### What you will do:
Your task is to quote the listing below exactly, beginning with its first line and ending on the line bearing "right of the steps with grey sloping cap')".

** START OF Dataset section **

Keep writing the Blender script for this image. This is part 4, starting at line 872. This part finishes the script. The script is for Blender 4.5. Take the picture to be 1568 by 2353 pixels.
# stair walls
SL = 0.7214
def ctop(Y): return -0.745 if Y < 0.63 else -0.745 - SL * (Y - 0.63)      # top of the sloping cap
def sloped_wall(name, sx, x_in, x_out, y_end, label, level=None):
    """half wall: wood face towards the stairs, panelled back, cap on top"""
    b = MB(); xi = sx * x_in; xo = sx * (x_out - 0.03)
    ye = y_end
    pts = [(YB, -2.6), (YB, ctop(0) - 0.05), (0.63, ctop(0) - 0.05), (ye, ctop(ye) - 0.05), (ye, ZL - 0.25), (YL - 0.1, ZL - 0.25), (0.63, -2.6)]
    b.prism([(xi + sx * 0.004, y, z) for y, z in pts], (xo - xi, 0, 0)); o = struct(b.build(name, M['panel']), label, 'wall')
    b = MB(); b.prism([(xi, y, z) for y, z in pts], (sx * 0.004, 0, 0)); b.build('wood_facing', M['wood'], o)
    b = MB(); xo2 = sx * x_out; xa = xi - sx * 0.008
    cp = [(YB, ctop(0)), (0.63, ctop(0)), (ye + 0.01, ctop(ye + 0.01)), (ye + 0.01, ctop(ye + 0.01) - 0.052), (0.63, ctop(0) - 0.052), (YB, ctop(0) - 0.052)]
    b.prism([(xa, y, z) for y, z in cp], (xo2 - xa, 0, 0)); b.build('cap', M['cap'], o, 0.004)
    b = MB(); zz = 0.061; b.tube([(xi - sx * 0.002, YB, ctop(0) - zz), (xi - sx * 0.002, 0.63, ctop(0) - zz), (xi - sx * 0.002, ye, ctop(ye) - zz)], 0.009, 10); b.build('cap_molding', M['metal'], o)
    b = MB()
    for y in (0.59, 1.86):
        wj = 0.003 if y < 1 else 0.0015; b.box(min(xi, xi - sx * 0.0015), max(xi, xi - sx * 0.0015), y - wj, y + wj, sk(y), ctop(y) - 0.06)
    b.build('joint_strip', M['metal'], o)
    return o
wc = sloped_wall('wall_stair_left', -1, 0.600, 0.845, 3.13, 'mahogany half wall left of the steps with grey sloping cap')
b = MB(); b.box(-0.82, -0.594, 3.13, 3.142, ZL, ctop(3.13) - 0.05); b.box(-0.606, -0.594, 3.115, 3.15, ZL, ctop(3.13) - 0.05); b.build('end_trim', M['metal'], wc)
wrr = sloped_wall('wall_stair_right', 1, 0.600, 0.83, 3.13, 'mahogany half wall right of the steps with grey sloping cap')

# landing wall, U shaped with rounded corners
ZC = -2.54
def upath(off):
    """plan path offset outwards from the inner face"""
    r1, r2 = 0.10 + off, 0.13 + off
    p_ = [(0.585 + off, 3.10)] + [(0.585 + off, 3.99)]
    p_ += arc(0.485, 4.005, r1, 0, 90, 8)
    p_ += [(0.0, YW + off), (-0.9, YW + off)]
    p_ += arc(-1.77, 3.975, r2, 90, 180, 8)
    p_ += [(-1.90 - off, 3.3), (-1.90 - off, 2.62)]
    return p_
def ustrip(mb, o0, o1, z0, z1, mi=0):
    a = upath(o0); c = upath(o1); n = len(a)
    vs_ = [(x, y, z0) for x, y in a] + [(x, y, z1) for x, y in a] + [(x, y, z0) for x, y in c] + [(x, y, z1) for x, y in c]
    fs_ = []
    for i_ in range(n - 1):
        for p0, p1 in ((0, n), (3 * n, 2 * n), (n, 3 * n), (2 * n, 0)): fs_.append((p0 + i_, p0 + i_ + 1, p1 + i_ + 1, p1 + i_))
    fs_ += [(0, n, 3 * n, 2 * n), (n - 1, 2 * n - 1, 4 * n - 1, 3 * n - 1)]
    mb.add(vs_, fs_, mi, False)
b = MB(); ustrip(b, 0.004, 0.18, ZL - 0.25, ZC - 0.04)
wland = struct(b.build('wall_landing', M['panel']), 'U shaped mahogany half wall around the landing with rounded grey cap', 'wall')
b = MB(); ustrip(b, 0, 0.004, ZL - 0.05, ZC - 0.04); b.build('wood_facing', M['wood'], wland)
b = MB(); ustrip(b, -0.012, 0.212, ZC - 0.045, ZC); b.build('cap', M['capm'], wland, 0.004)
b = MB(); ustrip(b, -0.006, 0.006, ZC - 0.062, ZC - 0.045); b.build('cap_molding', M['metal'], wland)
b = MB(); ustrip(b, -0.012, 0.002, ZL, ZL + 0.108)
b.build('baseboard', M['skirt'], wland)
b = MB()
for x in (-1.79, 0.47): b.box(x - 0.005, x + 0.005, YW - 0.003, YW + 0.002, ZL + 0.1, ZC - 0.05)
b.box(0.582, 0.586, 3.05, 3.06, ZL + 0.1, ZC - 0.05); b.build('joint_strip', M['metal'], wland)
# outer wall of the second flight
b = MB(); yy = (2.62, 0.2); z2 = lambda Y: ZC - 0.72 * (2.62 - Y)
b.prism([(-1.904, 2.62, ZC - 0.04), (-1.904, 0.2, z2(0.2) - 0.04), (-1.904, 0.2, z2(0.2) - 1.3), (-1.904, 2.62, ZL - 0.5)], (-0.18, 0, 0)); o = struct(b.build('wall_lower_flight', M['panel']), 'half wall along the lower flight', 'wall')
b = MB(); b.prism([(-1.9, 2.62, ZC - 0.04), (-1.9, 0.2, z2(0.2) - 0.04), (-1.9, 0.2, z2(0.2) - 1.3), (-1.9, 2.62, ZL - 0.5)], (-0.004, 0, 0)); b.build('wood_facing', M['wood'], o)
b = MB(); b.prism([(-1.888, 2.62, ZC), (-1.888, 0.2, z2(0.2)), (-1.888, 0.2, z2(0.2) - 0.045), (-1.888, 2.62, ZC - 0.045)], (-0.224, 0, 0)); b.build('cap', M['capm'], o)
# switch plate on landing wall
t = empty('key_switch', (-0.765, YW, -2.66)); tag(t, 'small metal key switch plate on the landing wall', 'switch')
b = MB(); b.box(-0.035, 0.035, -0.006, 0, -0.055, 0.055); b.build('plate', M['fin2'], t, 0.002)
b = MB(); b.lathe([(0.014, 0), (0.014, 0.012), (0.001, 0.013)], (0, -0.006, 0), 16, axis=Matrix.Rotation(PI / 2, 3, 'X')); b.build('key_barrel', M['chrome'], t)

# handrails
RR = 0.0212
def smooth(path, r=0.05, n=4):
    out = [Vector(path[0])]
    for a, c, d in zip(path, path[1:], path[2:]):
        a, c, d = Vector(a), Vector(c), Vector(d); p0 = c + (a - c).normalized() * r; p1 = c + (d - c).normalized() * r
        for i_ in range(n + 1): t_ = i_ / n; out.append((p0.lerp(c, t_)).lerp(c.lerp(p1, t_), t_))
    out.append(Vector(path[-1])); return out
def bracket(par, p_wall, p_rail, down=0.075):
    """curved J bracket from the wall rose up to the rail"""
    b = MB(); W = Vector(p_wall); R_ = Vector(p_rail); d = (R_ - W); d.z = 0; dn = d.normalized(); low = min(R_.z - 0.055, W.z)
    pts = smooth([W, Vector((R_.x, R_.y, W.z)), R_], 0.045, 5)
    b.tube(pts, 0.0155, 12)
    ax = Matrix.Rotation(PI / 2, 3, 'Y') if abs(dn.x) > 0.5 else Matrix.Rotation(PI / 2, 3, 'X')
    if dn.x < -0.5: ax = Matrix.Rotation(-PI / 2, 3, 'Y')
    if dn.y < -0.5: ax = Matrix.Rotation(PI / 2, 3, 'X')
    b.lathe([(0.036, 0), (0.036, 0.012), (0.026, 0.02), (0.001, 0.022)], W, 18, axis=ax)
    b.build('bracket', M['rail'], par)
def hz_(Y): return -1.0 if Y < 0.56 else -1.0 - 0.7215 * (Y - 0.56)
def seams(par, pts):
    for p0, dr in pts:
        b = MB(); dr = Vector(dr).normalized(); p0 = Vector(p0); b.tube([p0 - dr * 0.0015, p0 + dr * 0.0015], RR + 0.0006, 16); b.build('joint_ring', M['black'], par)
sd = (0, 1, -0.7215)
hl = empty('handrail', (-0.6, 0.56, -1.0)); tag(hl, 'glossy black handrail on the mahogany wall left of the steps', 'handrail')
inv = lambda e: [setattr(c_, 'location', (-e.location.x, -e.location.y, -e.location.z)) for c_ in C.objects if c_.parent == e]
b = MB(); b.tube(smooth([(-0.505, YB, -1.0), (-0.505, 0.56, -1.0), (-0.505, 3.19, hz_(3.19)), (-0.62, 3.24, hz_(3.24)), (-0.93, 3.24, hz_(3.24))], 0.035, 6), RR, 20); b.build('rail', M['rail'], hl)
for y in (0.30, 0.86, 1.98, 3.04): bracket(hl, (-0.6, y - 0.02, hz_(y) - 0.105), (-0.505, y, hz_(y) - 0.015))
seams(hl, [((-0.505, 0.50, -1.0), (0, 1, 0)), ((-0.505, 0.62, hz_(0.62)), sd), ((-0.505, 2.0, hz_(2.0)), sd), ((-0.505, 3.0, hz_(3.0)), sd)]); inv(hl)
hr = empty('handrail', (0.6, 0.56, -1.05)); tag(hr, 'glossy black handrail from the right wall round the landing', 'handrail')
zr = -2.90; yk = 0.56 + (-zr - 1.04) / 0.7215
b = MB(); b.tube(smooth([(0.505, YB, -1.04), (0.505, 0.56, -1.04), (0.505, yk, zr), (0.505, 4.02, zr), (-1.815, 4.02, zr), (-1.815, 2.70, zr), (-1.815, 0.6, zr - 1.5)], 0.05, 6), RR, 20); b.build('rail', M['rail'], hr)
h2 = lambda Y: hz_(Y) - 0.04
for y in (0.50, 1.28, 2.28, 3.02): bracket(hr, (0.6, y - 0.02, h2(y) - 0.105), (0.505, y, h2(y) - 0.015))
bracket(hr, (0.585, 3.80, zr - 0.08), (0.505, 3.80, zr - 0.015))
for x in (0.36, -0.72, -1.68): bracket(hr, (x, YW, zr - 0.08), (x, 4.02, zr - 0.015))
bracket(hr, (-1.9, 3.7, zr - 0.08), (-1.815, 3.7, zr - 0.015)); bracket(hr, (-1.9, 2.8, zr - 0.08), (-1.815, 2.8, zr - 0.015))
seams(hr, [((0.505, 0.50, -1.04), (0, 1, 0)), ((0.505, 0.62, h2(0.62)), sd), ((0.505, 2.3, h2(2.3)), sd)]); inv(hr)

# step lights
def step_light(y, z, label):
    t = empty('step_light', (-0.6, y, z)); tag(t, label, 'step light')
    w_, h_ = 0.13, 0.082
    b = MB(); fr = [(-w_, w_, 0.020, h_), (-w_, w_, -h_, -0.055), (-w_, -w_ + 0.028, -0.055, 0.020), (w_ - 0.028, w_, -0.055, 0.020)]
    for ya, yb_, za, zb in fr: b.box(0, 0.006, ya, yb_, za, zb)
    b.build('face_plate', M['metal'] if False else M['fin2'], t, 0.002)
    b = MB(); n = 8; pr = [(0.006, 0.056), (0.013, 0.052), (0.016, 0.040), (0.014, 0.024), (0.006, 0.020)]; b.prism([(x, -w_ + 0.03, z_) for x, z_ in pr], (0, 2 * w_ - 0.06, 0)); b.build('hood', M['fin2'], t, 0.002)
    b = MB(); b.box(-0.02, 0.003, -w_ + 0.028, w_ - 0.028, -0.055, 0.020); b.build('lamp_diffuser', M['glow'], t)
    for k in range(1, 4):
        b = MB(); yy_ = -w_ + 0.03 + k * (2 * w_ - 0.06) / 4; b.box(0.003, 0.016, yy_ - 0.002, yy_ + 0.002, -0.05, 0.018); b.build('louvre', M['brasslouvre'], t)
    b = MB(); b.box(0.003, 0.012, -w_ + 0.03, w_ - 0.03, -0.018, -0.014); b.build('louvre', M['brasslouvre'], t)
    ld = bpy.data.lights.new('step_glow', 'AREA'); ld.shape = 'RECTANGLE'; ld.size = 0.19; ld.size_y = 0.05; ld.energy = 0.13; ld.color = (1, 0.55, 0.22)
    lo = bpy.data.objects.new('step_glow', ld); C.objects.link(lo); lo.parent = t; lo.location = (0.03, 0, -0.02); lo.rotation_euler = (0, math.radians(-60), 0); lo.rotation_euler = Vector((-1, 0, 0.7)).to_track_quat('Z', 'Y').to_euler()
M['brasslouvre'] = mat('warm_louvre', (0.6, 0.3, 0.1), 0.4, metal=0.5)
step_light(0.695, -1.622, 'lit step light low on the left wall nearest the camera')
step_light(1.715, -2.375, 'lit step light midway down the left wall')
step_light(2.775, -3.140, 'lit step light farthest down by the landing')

** END OF Dataset section **

### Exercise answer:
Keep writing the Blender script for this image. This is part 4, starting at line 872. This part finishes the script. The script is for Blender 4.5. Take the picture to be 1568 by 2353 pixels.
# stair walls
SL = 0.7214
def ctop(Y): return -0.745 if Y < 0.63 else -0.745 - SL * (Y - 0.63)      # top of the sloping cap
def sloped_wall(name, sx, x_in, x_out, y_end, label, level=None):
    """half wall: wood face towards the stairs, panelled back, cap on top"""
    b = MB(); xi = sx * x_in; xo = sx * (x_out - 0.03)
    ye = y_end
    pts = [(YB, -2.6), (YB, ctop(0) - 0.05), (0.63, ctop(0) - 0.05), (ye, ctop(ye) - 0.05), (ye, ZL - 0.25), (YL - 0.1, ZL - 0.25), (0.63, -2.6)]
    b.prism([(xi + sx * 0.004, y, z) for y, z in pts], (xo - xi, 0, 0)); o = struct(b.build(name, M['panel']), label, 'wall')
    b = MB(); b.prism([(xi, y, z) for y, z in pts], (sx * 0.004, 0, 0)); b.build('wood_facing', M['wood'], o)
    b = MB(); xo2 = sx * x_out; xa = xi - sx * 0.008
    cp = [(YB, ctop(0)), (0.63, ctop(0)), (ye + 0.01, ctop(ye + 0.01)), (ye + 0.01, ctop(ye + 0.01) - 0.052), (0.63, ctop(0) - 0.052), (YB, ctop(0) - 0.052)]
    b.prism([(xa, y, z) for y, z in cp], (xo2 - xa, 0, 0)); b.build('cap', M['cap'], o, 0.004)
    b = MB(); zz = 0.061; b.tube([(xi - sx * 0.002, YB, ctop(0) - zz), (xi - sx * 0.002, 0.63, ctop(0) - zz), (xi - sx * 0.002, ye, ctop(ye) - zz)], 0.009, 10); b.build('cap_molding', M['metal'], o)
    b = MB()
    for y in (0.59, 1.86):
        wj = 0.003 if y < 1 else 0.0015; b.box(min(xi, xi - sx * 0.0015), max(xi, xi - sx * 0.0015), y - wj, y + wj, sk(y), ctop(y) - 0.06)
    b.build('joint_strip', M['metal'], o)
    return o
wc = sloped_wall('wall_stair_left', -1, 0.600, 0.845, 3.13, 'mahogany half wall left of the steps with grey sloping cap')
b = MB(); b.box(-0.82, -0.594, 3.13, 3.142, ZL, ctop(3.13) - 0.05); b.box(-0.606, -0.594, 3.115, 3.15, ZL, ctop(3.13) - 0.05); b.build('end_trim', M['metal'], wc)
wrr = sloped_wall('wall_stair_right', 1, 0.600, 0.83, 3.13, 'mahogany half wall right of the steps with grey sloping cap')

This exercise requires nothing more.